Special Masses commemorating the Holy Father’s passing were held around the world. The beloved pontiff’s influence was noted even in India where a bust of John Paul II was unveiled at the bishops’ conference building in New Dehli. In Syracuse, the Basilica of the Sacred Heart of Jesus honored the pope’s memory with a Mass that offered moments of reflection and special music including a hymn sung in Polish, John Paul II’s native language. Gold and white bunting was draped inside the Basilica and a portrait of John Paul II was placed near the altar. Father Peter Gleba, rector of the Basilica, began the Mass saying, “We pay honor and respect to a pope who gave his life in everything he did.” His homily was a testament to the life of the late pope.

Father Gleba remembered that he was serving at St.
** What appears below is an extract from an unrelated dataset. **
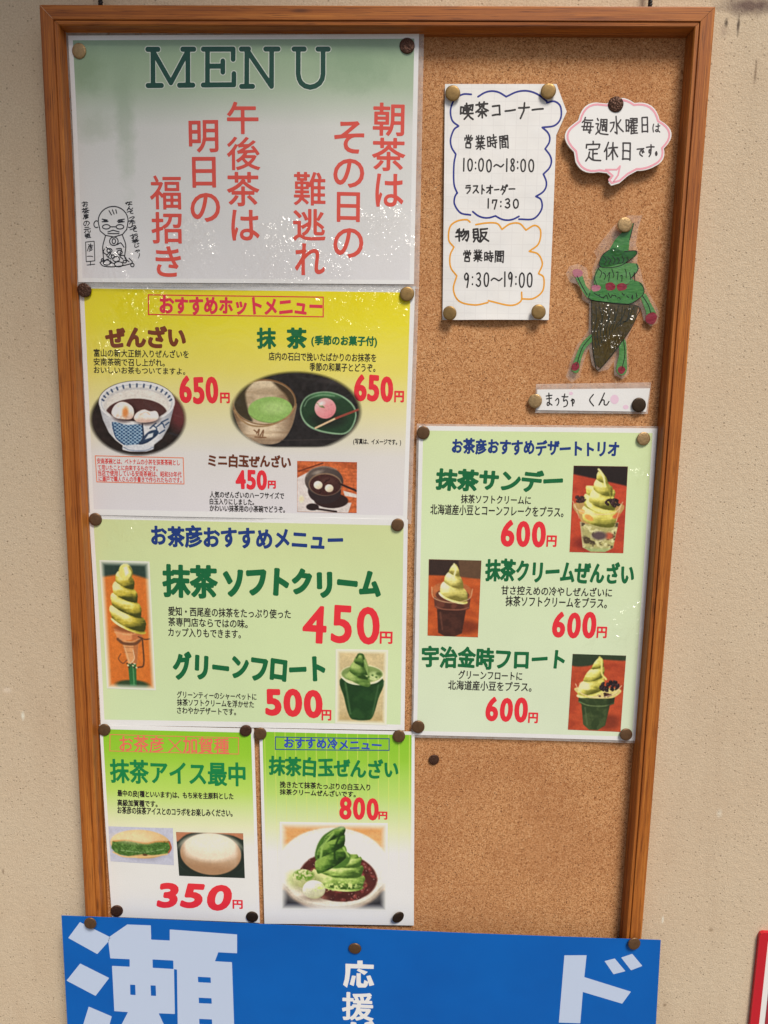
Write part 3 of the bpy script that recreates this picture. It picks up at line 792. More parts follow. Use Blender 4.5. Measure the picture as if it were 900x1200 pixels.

Mary’s Church in Clark Mills and then Bishop Frank Harrison was present for confirmation on the day back in 1978 when Cardinal Karol Wojtyla was elected pope. “We wondered how he was chosen, where he came from,” Father Gleba said as he began his reflection on the life of John Paul II. John Paul II’s great devotion to the Blessed Mother came after his own mother died when he was just nine years old, Father Gleba said. It was then that the young boy took the Blessed Mother as his own mother. He lost his only sibling, a brother, when he was young as well. He and his father lived in Krakow where he studied, among other things, drama and poetry. All the while, his experiences were preparing him to be the great pope that he was, Father Gleba said.

Father Gleba reminded the congregation of John Paul II’s great love for young people and the fact that he instituted World Youth Day. He spoke of his connection with Poland and how he figured prominently in that country’s overcoming communism and oppression.

“He was shot May 3, 1981,” Father Gleba told the crowded at the Basilica. “The Turk who shot him asked, ‘Why couldn’t I kill you?’ and the pope said, ‘Because the Blessed Mother of God shields me.’” The Basilica owes John Paul II a debt, Father Gleba said. It was under his pontificate that the church was named a basilica. “If the pope comes [to Syracuse] he would come to our church and celebrate Mass. Whatever happens in Rome, we have to do here,” Father Gleba said. “We pray for him and look forward to the day when he becomes a saint so we can pray not for him, but to him.”